If I am not really sure at all, I take a photo of them where I found them and pick them with their bases intact so I can classify them later when I have time.

Jew’s ear or jelly fungus grows almost exclusively on elder

Do not be tempted to take any advice from old wives’ tales as they are almost always wrong. However, most poisonous species have three features that are worth bearing in mind: scales beneath the cap, a ring and a small sac at the stem’s base. Not all will have all three qualities, so not take this advice as read either. The important thing to remember is that if you are not completely sure, don’t eat it!

Over the last week or so I have come across shaggy inkcap, shaggy parasol, wood mushrooms, the rather anti-Semitically named Jew’s ear fungus and a huge host of , commonly called yellowing knight (though the one’s I found were not particularly yellow).

Two mushroom recipes

I cooked several dishes with our mushroom crop, but I shall just report two here.

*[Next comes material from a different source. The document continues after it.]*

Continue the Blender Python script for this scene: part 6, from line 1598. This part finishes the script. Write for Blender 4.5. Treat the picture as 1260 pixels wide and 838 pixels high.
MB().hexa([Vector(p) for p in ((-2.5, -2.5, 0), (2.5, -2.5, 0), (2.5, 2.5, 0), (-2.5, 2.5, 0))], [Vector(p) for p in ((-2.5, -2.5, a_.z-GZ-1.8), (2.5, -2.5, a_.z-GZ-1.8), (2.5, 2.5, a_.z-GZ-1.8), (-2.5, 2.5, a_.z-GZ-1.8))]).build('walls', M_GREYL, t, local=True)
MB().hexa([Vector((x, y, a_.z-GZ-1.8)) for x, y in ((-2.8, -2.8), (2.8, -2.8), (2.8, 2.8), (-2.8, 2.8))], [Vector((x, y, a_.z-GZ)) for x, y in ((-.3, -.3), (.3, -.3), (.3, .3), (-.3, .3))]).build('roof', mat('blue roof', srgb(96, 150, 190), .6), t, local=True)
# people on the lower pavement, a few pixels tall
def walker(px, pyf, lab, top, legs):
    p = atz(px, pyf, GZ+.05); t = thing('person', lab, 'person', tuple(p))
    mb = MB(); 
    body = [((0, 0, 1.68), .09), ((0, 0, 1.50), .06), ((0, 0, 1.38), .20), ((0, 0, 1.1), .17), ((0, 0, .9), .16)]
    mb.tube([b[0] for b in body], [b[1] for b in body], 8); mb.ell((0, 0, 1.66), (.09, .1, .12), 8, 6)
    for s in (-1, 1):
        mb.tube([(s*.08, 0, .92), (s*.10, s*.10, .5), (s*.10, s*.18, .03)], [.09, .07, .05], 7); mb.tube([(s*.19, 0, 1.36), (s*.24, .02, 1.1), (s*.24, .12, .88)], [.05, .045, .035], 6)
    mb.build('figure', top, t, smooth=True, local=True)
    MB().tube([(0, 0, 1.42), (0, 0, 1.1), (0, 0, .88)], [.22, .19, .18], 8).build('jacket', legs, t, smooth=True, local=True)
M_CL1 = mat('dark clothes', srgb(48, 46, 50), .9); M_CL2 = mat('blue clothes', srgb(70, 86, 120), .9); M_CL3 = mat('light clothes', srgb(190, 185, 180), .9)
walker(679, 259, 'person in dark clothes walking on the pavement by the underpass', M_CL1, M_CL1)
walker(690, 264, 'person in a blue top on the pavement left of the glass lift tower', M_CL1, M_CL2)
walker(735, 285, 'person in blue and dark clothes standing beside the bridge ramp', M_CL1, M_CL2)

Creamed mushrooms on toast

Simple, fast and will show off your mushrooms to their finest. It’s not for dieters.

Ingredients (per person)

1 double-handful of wild mushrooms

2 ounces of salted butter

1 garlic clove, finely chopped

1 tsp of chopped thyme leaves

salt and pepper

5 or 6 tbs double cream

freshly-grated nutmeg

one thick slice of hot buttered toast

Pick over the mushrooms, wiping away any soil with a damp cloth. Melt the butter in a frying pan and when it stops sizzling add the garlic and thyme and fry until the garlic is soft. Tip in the mushrooms and season with salt and pepper. Stir and fry until the mushrooms given up then evaporated their juice. Add the cream and stir, adding a little nutmeg. Serve immediately on toast. Poached egg is optional.

Dried Mushrooms

When you have a glut of mushrooms, it’s a good idea to preserve them in some way. This is a recipe from Elizabeth Raffauld’s 1769 book The Experienced English Housekeeper that turns mushrooms into a delicious, rich and dark seasoning. I’ll leave it to her to tell you how to make it (I have added the odd note in parentheses).

Mushrooms before drying

“Take the thickest large buttons you can get, peel them, cut off the root end but don’t wash them. Spread them separately on pewter dishes [or on baking trays] and set them in a slow oven to dry [around 60-70⁰C]. Let the liquor dry up into the mushrooms, it makes the powder stronger, and then continue in the oven till you find they will powder [they will snap easily].

Mushrooms after drying

Then beat them in a marble mortar [or a blender] and sift them through a fine sieve with a little Chyan [Cayenne] pepper and pounded mace. Bottle it and keep it in a dry closet.”